La seconda metà del Novecento in 10 puntate. C’è uno sportivo che ha fatto storia in The Last Dance, ma c’è soprattutto la storia che passa attraverso le gesta di uno sportivo. Già, perché in dieci puntate vi accorgerete di come gran parte delle vicende narrate sono strettamente connesse ai grandi fatti della storia (americana e non) dal Secondo Dopoguerra ad oggi. Dalle proteste studentesche del 1968 alla guerra in Libano, passando per le discriminazioni razziali e l’avvento del consumo di massa. Il quadro di una generazione.
Dennis Rodman. Se non vi entusiasma MJ, esaltato come meritava e forse anche più del dovuto; se non vi affascina più di tanto la storia di una squadra che giocò più di vent’anni fa, beh, fatelo per Dennis Rodman. Di gran lunga il principale candidato ad un’immaginaria palma per il miglior attore non protagonista, Dennis in meno di dieci ore di video è tutto: il folle, il cattivo, l’uomo vinto dalla sua stessa fama, il ragazzo che non riesce a liberarsi dal suo passato ma anche e soprattutto l’atleta capace di azioni al limite del sovrannaturale. Dennis è la storia di uno come noi (oddio, forse un po’ più matto) che arriva in alto con la forza ma che non si allontana dal suo modo di essere.
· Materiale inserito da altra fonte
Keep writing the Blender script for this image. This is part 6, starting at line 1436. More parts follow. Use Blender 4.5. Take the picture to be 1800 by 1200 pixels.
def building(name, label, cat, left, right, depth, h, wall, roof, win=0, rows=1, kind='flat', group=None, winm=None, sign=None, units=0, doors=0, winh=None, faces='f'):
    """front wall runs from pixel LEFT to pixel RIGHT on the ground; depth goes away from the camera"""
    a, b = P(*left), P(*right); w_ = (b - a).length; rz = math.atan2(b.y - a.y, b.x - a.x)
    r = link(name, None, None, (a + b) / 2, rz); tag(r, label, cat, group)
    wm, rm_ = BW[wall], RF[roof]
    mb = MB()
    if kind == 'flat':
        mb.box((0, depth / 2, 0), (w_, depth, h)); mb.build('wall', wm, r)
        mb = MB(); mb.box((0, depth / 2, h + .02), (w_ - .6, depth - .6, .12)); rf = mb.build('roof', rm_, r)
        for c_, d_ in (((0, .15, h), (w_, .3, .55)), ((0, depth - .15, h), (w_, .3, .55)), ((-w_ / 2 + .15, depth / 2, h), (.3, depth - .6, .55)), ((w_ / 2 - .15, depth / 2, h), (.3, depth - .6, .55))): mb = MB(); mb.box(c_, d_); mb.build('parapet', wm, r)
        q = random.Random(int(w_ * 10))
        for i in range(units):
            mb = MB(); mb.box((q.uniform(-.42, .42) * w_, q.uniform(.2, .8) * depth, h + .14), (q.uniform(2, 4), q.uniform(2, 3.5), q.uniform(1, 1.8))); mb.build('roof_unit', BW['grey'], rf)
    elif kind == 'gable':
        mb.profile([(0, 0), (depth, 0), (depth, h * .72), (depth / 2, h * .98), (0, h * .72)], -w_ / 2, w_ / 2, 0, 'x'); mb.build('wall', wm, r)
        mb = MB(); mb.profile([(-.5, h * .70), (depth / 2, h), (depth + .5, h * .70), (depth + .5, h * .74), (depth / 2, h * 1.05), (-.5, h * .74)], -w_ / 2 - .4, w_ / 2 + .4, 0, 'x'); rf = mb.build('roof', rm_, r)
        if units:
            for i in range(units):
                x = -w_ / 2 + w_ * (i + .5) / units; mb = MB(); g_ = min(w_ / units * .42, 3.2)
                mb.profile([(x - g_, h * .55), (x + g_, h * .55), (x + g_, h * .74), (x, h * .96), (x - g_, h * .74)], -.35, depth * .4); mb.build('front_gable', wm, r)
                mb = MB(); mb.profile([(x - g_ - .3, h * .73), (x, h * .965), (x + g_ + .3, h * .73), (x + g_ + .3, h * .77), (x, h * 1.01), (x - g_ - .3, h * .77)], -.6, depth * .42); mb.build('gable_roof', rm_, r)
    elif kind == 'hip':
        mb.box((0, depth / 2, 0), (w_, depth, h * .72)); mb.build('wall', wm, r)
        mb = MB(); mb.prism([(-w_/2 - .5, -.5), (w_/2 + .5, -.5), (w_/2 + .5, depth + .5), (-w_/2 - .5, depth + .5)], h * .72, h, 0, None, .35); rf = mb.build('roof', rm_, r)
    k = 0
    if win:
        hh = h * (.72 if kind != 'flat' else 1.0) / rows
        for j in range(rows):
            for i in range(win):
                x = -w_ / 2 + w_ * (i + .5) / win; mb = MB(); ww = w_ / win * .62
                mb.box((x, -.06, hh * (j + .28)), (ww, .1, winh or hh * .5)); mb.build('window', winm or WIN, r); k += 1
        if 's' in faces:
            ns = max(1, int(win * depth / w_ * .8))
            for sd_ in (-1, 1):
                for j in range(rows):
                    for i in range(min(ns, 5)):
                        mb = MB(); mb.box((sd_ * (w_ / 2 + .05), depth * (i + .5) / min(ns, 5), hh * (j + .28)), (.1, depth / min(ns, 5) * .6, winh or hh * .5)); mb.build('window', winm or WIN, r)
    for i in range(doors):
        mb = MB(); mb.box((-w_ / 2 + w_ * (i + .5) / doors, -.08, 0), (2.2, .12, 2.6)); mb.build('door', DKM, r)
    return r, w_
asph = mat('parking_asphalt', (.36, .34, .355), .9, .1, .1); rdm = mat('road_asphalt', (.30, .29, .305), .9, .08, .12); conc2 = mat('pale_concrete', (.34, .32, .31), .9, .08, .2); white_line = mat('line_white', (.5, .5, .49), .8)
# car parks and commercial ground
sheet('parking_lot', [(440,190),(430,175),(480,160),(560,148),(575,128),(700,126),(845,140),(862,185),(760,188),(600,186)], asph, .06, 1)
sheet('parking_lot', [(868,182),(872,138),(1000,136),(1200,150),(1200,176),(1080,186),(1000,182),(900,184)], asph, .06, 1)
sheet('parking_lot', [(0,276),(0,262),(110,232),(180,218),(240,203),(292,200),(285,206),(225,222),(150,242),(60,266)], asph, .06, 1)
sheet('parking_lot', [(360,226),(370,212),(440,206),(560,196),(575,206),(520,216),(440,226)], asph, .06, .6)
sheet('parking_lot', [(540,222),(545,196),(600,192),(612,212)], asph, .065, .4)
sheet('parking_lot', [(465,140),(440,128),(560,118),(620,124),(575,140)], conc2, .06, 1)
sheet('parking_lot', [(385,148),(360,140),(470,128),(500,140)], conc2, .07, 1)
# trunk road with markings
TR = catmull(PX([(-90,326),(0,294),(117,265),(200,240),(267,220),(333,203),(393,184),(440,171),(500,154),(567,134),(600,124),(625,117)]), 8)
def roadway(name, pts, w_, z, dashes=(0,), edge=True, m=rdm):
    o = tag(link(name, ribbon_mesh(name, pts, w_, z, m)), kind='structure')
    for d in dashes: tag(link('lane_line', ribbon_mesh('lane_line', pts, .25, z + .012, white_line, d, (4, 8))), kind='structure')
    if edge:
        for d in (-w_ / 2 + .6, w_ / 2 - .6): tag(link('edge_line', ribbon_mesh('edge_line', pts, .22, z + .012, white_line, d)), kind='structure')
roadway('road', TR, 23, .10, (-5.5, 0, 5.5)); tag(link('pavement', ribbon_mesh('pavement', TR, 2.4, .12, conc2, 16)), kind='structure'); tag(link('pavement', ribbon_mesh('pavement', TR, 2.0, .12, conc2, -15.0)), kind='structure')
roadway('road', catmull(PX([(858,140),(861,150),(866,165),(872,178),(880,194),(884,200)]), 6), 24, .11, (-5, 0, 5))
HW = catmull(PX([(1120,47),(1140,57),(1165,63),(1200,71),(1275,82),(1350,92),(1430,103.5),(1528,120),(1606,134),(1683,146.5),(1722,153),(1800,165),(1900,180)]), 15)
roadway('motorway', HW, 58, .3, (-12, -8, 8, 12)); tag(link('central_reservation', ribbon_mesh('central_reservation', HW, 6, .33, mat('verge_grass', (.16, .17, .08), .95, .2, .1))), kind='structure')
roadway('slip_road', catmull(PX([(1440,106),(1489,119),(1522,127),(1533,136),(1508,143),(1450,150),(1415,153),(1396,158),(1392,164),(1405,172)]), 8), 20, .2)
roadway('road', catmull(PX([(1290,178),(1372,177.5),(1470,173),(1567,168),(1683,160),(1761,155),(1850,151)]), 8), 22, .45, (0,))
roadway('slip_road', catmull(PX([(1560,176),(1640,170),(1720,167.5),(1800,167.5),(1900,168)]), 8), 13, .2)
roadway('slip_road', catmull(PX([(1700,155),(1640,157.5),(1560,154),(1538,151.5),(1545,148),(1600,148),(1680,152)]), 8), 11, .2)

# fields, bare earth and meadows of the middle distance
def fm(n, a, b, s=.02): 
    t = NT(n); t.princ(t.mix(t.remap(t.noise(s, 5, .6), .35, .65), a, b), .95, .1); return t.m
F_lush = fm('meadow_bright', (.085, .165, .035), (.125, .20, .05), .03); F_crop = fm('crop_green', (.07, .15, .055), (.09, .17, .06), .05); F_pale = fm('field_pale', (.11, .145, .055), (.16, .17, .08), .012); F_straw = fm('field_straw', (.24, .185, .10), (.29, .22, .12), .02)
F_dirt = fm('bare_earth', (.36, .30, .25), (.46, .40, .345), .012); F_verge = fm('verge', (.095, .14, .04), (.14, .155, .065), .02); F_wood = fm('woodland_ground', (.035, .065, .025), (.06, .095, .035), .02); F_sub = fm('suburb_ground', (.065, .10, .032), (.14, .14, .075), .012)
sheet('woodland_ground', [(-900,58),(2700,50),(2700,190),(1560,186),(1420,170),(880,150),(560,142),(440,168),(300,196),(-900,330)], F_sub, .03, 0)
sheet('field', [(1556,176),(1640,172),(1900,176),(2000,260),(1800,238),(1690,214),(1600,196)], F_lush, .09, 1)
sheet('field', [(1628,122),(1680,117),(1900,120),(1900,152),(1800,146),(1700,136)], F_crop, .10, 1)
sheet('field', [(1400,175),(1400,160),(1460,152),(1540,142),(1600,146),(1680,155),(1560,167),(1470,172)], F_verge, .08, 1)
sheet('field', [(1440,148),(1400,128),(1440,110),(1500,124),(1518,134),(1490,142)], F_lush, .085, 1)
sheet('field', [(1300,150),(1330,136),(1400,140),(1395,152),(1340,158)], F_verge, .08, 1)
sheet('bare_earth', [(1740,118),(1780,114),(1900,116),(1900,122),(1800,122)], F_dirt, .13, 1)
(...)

Barack Obama. Chiudiamo così, con il nome del primo presidente di colore della storia degli Stati Uniti d’America. In politica, quando un personaggio famoso “scende in campo” per esprimere il proprio consenso ad un politico, si parla di endorsement. Qui, è accaduto il contrario: Obama ci ha messo la faccia, comparendo in alcune puntate, per confermare che quando si parla di Michael Jordan e dei “suoi” Chicago Bulls si sta sfogliando una delle pagine più gloriose della storia USA del Novecento. E se lo dice lui…
Nota a margine. Vi diamo una settima ragione, ahinoi drammaticamente “fresca”. Guardare The Last Dance significa comprendere che cosa rappresenta il basket per gli USA, anche da un punto di vista sociale. Capirete così perché conta davvero tanto una maglietta indossata da Lebron James con su scritto “I can’t breathe”.